Kann Trauer verordnet werden? Zwar sollte niemand zum Gedenken gezwungen werden, aber Bürgermeister Eberhard Streit hält es für einen wichtigen Auftrag des Staates, Bürgerinnen und Bürger zu bewegen, sich mit den dunkelsten Kapiteln der Geschichte zu befassen.
Genau an dieser Stelle steht der Volkstrauertag, so der Bürgermeister am Samstagabend bei der Gedenkfeier am Großenberg.
Streit hält den Rückblick für wichtig, um verantwortungsvoll eine friedliche Gegenwart und Zukunft zu gestalten.
Der Bürgermeister zitierte den Philosophen Karl Jaspers, der gesagt hat: Die Vergangenheit beleuchtet das Gegenwärtige. Was bedeutet, dass wir das Erbe unserer Vergangenheit annehmen und als Wegweiser in die Zukunft begreifen sollten.
Alles schon vergessen?
Oberstleutnant a. D. Gerhard Höhn erinnerte an das Grauen von Verdun und den verzweifelten Kampf im Ersten Weltkrieg, wobei er aus Feldpostbriefen Gefallener zitierte. Höhn vermeldete, dass vor 100 Jahren über 320 000 Menschen, Franzosen und Deutsche, darunter junge, hoffnungsvolle Menschen, ihr Leben verloren. Die stumme Anklage, die nach Kriegsende von den unzähligen Grabkreuzen ausging, vermochte nicht, die Überlebenden zur Besinnung zu bringen.
Die weltweit durch den Ersten Weltkrieg ausgelösten neuen Krisen und Konflikte trugen nicht unwesentlich zum Ausbruch des Zweiten Weltkrieges bei.
Am Ende mussten 14 Millionen Menschen ihre Heimat verlassen, viele verloren ihr Leben. Für viele Hinterbliebene sei dies auch heute noch ein Grund zum Gedenken und zur lebendigen Erinnerung. „Fünf Millionen Menschen, Soldaten und Zivilisten, Frauen und Kinder, forderte der Zweite Weltkrieg von unserem Land“, so Höhn in seiner Ansprache. „Hat man das alles schon vergessen? Seit Ende des Zweiten Weltkrieges haben Millionen von Menschen in Kriegen und Aufständen ihr Leben verloren. Fassungslos stellen wir fest, dass die Menschen aus diesen Ereignissen in den vergangenen 100 Jahren nichts gelernt haben“. Höhn verwies dabei auf die Krisenherde im Nahen und Mittleren Osten sowie in Afrika.

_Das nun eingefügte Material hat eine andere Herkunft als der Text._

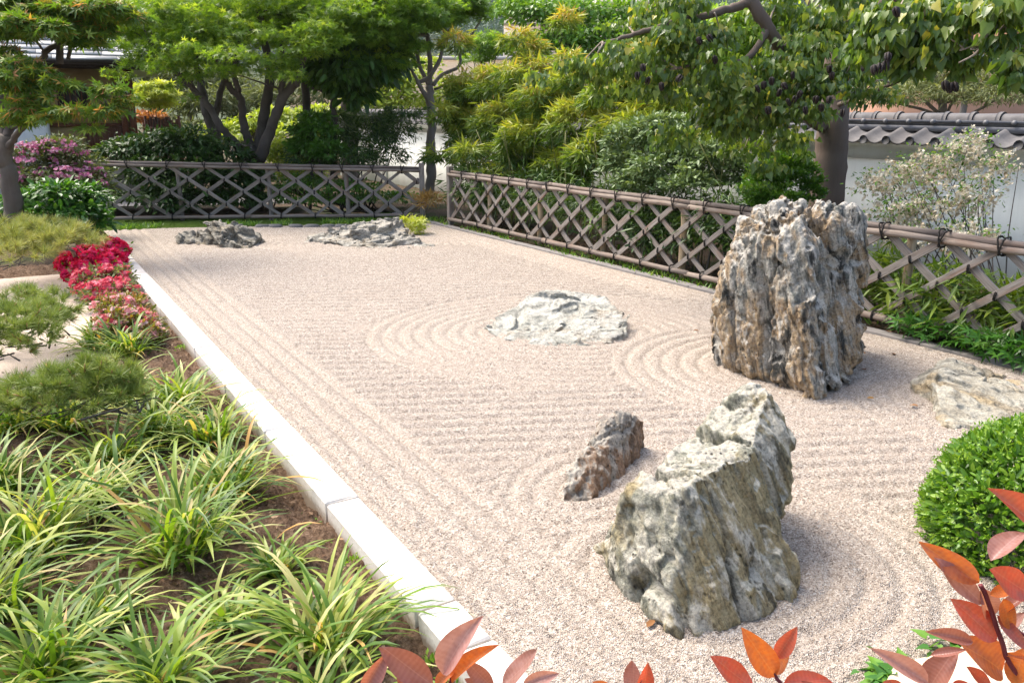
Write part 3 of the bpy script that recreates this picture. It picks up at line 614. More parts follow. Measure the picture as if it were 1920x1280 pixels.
def lattice_fence(name, label, A, B, zA, zB, b0, ts, posts, endA=True, endB=True, post_mat=None):
    A, B = np.array(A, float), np.array(B, float); L = np.linalg.norm(B - A); e = (B - A) / L; nn = np.array((e[1], -e[0]))   # nn points to the camera side
    if nn @ (-A) < 0: nn = -nn
    root = thing(name, label, 'fence', (A[0], A[1], 0)); ex = np.array((e[0], e[1], 0)); ny = np.array((nn[0], nn[1], 0)); ez = np.array((0, 0, 1.0))
    top = lambda t_: zA + (zB - zA) * t_ / L
    W = lambda t_, z, off=0: ex * t_ + ny * off + ez * z
    sl = bevel_box('slat', (1, .063, .024), M_SLAT, .003); first = {}
    def stick(nm, p, q, off, me, yscale=1):
        d = q - p; l = np.linalg.norm(d); d /= l; zz = np.cross(d, ny)
        o = link(nm, me, root, (p + q) / 2 + ny * off); o.rotation_euler = frame_rot((d, zz, np.cross(d, zz))); o.scale = (l, 1 + .12 * R.normal(), 1); return o
    T = np.array(ts)
    def tt(i):                       # extrapolated positions of the upper knots
        if i < 0: return T[0] + i * (T[1] - T[0])
        if i >= len(T): return T[-1] + (i - len(T) + 1) * (T[-1] - T[-2])
        return T[i]
    def clip(t0, z0, t1, z1):
        if t1 < t0: t0, z0, t1, z1 = t1, z1, t0, z0
        a = max(t0, .0); b = min(t1, L)
        if b - a < .03: return None
        f = lambda q: z0 + (z1 - z0) * (q - t0) / (t1 - t0)
        return W(a, f(a)), W(b, f(b))
    for i in range(-2, len(T) + 1):
        a, b = tt(i), tt(i + 2); za, zb = top(a) - .085, top(b) - .085
        for q, off in ((clip(a, za + .02, b, b0), .014), (clip(a, b0, b, zb + .02), -.014)):
            if q: stick('slat', q[0] + ez * .008 * R.normal(), q[1] + ez * .008 * R.normal(), off, sl)
    # rails
    def rail(nm, t0, t1, zf, off, r, mat, seg=7):
        m = max(3, int((t1 - t0) / .5)); tq = np.linspace(t0, t1, m)
        mb = MB(); mb.tube(np.stack([W(q, zf(q) + .006 * R.normal(), off + .004 * R.normal()) for q in tq]) + np.array(root.location), r * (1 + .06 * R.normal(size=m)), seg)
        return mb
    def lrail(nm, zf, off, r, mat, pieces):
        cuts = np.linspace(0, L, pieces + 1)
        for a, b in zip(cuts[:-1], cuts[1:]):
            p, q = W(a - .02, zf(a), off), W(b + .02, zf(b), off); d = q - p; l = np.linalg.norm(d); d /= l; zz = np.cross(d, ny)
            mb = MB(); m = 8; xs = np.linspace(-l / 2, l / 2, m)
            mb.tube(np.stack((xs, .004 * R.normal(size=m), .006 * R.normal(size=m)), 1), r * (1 + .05 * R.normal(size=m)), 9)
            o = mb.obj(nm, mat, root, True, (0, 0, 0)); o.location = (p + q) / 2; o.rotation_euler = frame_rot((d, zz, np.cross(d, zz)))
    npz = max(2, int(L / 3))
    lrail('top_rail', lambda q: top(q) - .025, .002, .030, M_TOPRAIL, npz)
    lrail('front_rail', lambda q: top(q) - .072, .040, .028, M_RAIL, npz)
    lrail('bottom_rail', lambda q: b0 - .008, .038, .032, M_RAIL, npz)
    # rope
    tie, ttie, btie = ring_mesh('tie', .010, .07, .075, .0065), ring_mesh('top_tie', .020, .11, .15, .0085, .32), ring_mesh('bottom_tie', .010, .11, .10, .007)
    def knot(me, t_, z, off):
        if .02 < t_ < L - .02:
            o = link('tie', me, root, W(t_, z, off)); o.rotation_euler = frame_rot((ex * (1 if True else 1), np.cross(ez, ex), ez)); o.rotation_euler.y += .12 * R.normal()
    for i in range(-1, len(T) + 1):
        t0, t1 = tt(i), tt(i + 1); tm = (t0 + t1) / 2
        h = lambda q, f: b0 + (top(q) - .085 - b0) * f
        knot(ttie, t0, top(t0) - .055, .02); knot(btie, t0, b0, .018)
        knot(tie, t0, h(t0, .5), 0); knot(tie, tm, h(tm, .75), 0); knot(tie, tm, h(tm, .25), 0)
    for q in posts:
        mb = MB(); zz = np.linspace(-.25, top(q) - .06, 6); mb.tube(np.stack((.006 * R.normal(size=6), .006 * R.normal(size=6), zz), 1)[:, [2, 0, 1]], .042 * (1 + .05 * R.normal(size=6)), 9)
        o = mb.obj('post', post_mat or M_POST, root, True, (0, 0, 0)); o.location = W(q, 0, -.075); o.rotation_euler = frame_rot((ez, ex, np.cross(ez, ex)))
    for q, on in ((0, endA), (L, endB)):
        if on:
            zt = top(q) + .07; o = link('end_post', bevel_box('end_post', (zt + .25, .10, .10), M_SLAT, .008, .003, int(q)), root, W(q + (.05 if q else -.05), (zt - .25) / 2)); o.rotation_euler = frame_rot((ez, ex, np.cross(ez, ex)))
    return root
FU = 5.36
vfar, _ = plane_u(847, 405, FU); zt_far = plane_u(847, 320, FU)[1]
px_at = [(1900, 450)] + [(1886, 446), (1774, 432), (1664, 417)]
v_at = sorted([plane_u(*q, FU)[0] for q in px_at[1:]]); dv = .505
near_v = v_at[0]; ts_v = [near_v - k * (v_at[1] - v_at[0]) for k in range(8, 0, -1)] + v_at
vv = [plane_u(*q, FU)[0] for q in ((1329, 383), (1270, 373), (1213, 362))]
gap = (vv[0] - v_at[-1]); k = max(1, round(gap / dv)); ts_v += [v_at[-1] + gap * i / k for i in range(1, k)] + vv
while ts_v[-1] + .5 < vfar: ts_v.append(ts_v[-1] + (ts_v[-1] - ts_v[-3]) / 2 * .995)
v0 = -1.2; ts_v = [q for q in ts_v if q > v0]
pv = [plane_u(px, 470, FU + .08)[0] for px in (920, 1013, 1133, 1281, 1392, 1708)] + [.9, -.3]
lattice_fence('lattice_fence', 'long lattice fence running along the right side of the gravel court', K(FU, v0)[:2], K(FU, vfar)[:2], plane_u(1900, 450, FU)[1], zt_far, .125,
              [q - v0 for q in ts_v], [q - v0 for q in pv if q > v0], False, True)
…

Höhn forderte, dass aus der Vergangenheit Lehren gezogen werden. „Unsere Freiheit ist Bedrohungen ausgesetzt. Jeder muss seinen Teil dazu beitragen, dass wir und unsere Kinder in Zukunft in einem friedlichen Europa leben können. Die Toten von Krieg und Gewaltherrschaft sollen uns als Mahnung auf diesem beschwerlichen Weg begleiten“. Dies alles gemäß dem Ausspruch des ersten Bundespräsidenten Theodor Heuss, „Sorgt ihr, die ihr noch im Leben steht, dass Frieden bleibe. Frieden zwischen den Menschen. Frieden zwischen den Völkern“.
Für ein Leben ohne Angst
Es folgten geistliche Impulse, gesprochen vom evangelischen Pfarrer Andreas Werner und der katholischen Wortgottesdienstleiterin Heike Pfeiffer. Im Laufe der Andacht sprachen beide Fürbitten aus: unter anderem, dass den Verantwortlichen Gedanken des Friedens und Miteinanders geschenkt werden. Um ein Leben ohne Angst baten die Geistlichen für die unzähligen Menschen, die in Not und Armut leben, die ihrer Würde beraubt werden, sowie für die Kinder, deren Hilflosigkeit sie zu Opfern der Ausbeutung mache.
Und dass die Menschen, die sich weltweit für die Erhaltung des Friedens einsetzen, durchhalten und nicht den Mut verlieren, wenn sie auf Hindernisse stoßen. Nach der Kranzniederlegung am Kriegerdenkmal bedankte sich der Bürgermeister bei der Feuerwehr, der Soldatenkameradschaft, dem Sängerverein, der Stadtkapelle, allen Fahnenabordnungen der Vereine, der Polizei und allen anderen, die an dieser würdigen Feier teilnahmen.